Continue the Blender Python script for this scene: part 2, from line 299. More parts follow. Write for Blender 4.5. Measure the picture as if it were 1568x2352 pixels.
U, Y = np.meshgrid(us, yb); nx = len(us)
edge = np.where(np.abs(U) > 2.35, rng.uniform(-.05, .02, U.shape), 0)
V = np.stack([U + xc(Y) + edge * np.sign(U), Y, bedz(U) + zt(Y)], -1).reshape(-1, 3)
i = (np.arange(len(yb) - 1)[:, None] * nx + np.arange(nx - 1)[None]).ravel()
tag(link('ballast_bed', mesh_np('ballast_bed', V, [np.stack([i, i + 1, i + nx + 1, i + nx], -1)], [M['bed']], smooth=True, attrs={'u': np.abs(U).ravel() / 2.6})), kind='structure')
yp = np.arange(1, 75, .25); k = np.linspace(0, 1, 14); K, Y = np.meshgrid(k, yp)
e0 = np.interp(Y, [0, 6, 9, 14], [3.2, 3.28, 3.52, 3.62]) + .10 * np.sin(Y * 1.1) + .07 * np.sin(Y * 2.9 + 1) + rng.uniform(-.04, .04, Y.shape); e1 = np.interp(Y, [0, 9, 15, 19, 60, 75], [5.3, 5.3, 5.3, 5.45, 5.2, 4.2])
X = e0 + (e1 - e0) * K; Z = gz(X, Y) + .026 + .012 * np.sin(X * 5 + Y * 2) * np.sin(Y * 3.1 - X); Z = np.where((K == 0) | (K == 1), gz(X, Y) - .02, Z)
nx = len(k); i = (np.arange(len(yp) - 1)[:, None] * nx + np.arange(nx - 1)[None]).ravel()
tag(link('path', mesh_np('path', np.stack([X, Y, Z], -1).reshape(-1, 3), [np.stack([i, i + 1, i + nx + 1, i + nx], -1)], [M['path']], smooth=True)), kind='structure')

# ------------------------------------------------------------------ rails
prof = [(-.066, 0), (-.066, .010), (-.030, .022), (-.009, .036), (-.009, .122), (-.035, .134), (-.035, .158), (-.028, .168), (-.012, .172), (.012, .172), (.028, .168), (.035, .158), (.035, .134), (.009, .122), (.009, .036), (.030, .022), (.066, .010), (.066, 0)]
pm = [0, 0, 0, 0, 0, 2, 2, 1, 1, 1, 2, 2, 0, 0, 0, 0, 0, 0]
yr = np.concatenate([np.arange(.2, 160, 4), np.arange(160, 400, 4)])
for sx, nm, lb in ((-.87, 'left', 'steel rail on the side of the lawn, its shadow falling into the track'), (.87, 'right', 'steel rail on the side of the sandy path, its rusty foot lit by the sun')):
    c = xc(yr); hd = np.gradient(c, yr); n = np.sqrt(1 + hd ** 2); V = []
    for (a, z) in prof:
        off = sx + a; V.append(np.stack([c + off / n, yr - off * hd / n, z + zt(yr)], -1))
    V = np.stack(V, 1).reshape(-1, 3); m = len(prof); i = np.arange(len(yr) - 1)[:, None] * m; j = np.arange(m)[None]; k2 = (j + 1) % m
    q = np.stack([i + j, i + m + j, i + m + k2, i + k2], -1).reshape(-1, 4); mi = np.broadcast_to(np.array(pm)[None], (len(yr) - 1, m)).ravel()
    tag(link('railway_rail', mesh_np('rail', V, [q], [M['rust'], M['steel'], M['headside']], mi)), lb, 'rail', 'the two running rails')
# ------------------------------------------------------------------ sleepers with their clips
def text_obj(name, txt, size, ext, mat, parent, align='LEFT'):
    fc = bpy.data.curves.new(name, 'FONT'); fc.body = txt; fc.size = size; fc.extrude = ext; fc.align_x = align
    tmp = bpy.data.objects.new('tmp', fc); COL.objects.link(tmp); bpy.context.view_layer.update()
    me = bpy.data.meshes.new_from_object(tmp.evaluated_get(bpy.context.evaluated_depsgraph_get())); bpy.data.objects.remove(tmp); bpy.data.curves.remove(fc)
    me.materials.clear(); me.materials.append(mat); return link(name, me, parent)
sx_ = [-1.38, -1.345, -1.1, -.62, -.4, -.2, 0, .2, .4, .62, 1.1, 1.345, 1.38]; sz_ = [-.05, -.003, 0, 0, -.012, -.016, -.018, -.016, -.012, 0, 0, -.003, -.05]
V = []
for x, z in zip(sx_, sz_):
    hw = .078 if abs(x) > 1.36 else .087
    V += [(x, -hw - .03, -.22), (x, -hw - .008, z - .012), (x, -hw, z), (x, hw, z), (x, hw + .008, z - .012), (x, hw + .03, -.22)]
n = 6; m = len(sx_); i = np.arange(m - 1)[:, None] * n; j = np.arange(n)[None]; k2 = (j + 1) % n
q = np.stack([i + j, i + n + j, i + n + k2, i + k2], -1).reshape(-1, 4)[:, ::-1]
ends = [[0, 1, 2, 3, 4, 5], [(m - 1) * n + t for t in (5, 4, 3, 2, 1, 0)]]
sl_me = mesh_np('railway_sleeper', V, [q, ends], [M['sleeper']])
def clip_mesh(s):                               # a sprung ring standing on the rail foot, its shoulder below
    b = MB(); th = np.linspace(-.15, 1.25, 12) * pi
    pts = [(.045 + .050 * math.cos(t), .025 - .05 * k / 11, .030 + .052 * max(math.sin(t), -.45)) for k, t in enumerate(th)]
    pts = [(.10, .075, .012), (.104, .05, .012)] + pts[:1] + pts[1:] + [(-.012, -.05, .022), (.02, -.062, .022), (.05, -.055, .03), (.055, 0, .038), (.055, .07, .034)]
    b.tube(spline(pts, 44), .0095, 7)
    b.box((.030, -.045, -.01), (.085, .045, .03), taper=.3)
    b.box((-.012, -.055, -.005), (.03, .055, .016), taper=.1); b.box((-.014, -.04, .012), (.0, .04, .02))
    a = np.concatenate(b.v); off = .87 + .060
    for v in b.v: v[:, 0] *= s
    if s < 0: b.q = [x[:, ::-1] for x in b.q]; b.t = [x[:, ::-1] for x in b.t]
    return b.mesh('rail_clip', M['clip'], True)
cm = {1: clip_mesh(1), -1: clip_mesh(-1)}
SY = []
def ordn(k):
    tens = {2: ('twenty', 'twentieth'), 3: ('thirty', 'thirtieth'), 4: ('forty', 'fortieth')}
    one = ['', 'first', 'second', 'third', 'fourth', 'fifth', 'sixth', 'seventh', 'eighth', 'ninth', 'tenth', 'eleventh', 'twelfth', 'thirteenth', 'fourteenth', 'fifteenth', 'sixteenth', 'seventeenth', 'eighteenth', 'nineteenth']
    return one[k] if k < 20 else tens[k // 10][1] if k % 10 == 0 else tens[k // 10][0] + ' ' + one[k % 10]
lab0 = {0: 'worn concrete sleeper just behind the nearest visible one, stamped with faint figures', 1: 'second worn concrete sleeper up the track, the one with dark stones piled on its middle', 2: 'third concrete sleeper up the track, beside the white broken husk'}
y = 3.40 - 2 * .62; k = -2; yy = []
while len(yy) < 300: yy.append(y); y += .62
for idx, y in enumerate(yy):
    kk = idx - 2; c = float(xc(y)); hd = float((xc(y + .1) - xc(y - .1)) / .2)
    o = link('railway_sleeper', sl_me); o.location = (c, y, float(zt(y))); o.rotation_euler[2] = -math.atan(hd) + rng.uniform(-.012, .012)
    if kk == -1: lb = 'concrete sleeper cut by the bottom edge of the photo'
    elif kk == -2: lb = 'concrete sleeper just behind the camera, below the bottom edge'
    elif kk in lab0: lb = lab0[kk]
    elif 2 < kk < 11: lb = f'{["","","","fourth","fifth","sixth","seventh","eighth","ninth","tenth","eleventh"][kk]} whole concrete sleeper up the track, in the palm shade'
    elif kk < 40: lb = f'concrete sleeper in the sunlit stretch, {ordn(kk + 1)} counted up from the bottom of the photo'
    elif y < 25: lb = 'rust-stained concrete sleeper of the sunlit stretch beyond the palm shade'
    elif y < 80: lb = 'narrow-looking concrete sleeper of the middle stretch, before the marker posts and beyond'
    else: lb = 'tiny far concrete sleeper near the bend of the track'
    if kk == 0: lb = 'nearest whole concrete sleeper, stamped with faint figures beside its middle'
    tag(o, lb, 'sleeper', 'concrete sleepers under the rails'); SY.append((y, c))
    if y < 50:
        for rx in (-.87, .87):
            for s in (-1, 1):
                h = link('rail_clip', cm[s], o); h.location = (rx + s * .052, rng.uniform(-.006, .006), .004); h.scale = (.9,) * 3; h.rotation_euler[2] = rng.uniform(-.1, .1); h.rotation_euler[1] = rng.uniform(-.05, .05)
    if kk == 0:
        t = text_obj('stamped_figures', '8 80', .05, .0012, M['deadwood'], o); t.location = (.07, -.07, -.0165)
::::
What you return should be the lines from the start of the data through the line with "[M['path']], smooth=True)), kind='structure')", quoted exactly and nothing more.

● Task solution
Continue the Blender Python script for this scene: part 2, from line 299. More parts follow. Write for Blender 4.5. Measure the picture as if it were 1568x2352 pixels.
U, Y = np.meshgrid(us, yb); nx = len(us)
edge = np.where(np.abs(U) > 2.35, rng.uniform(-.05, .02, U.shape), 0)
V = np.stack([U + xc(Y) + edge * np.sign(U), Y, bedz(U) + zt(Y)], -1).reshape(-1, 3)
i = (np.arange(len(yb) - 1)[:, None] * nx + np.arange(nx - 1)[None]).ravel()
tag(link('ballast_bed', mesh_np('ballast_bed', V, [np.stack([i, i + 1, i + nx + 1, i + nx], -1)], [M['bed']], smooth=True, attrs={'u': np.abs(U).ravel() / 2.6})), kind='structure')
yp = np.arange(1, 75, .25); k = np.linspace(0, 1, 14); K, Y = np.meshgrid(k, yp)
e0 = np.interp(Y, [0, 6, 9, 14], [3.2, 3.28, 3.52, 3.62]) + .10 * np.sin(Y * 1.1) + .07 * np.sin(Y * 2.9 + 1) + rng.uniform(-.04, .04, Y.shape); e1 = np.interp(Y, [0, 9, 15, 19, 60, 75], [5.3, 5.3, 5.3, 5.45, 5.2, 4.2])
X = e0 + (e1 - e0) * K; Z = gz(X, Y) + .026 + .012 * np.sin(X * 5 + Y * 2) * np.sin(Y * 3.1 - X); Z = np.where((K == 0) | (K == 1), gz(X, Y) - .02, Z)
nx = len(k); i = (np.arange(len(yp) - 1)[:, None] * nx + np.arange(nx - 1)[None]).ravel()
tag(link('path', mesh_np('path', np.stack([X, Y, Z], -1).reshape(-1, 3), [np.stack([i, i + 1, i + nx + 1, i + nx], -1)], [M['path']], smooth=True)), kind='structure')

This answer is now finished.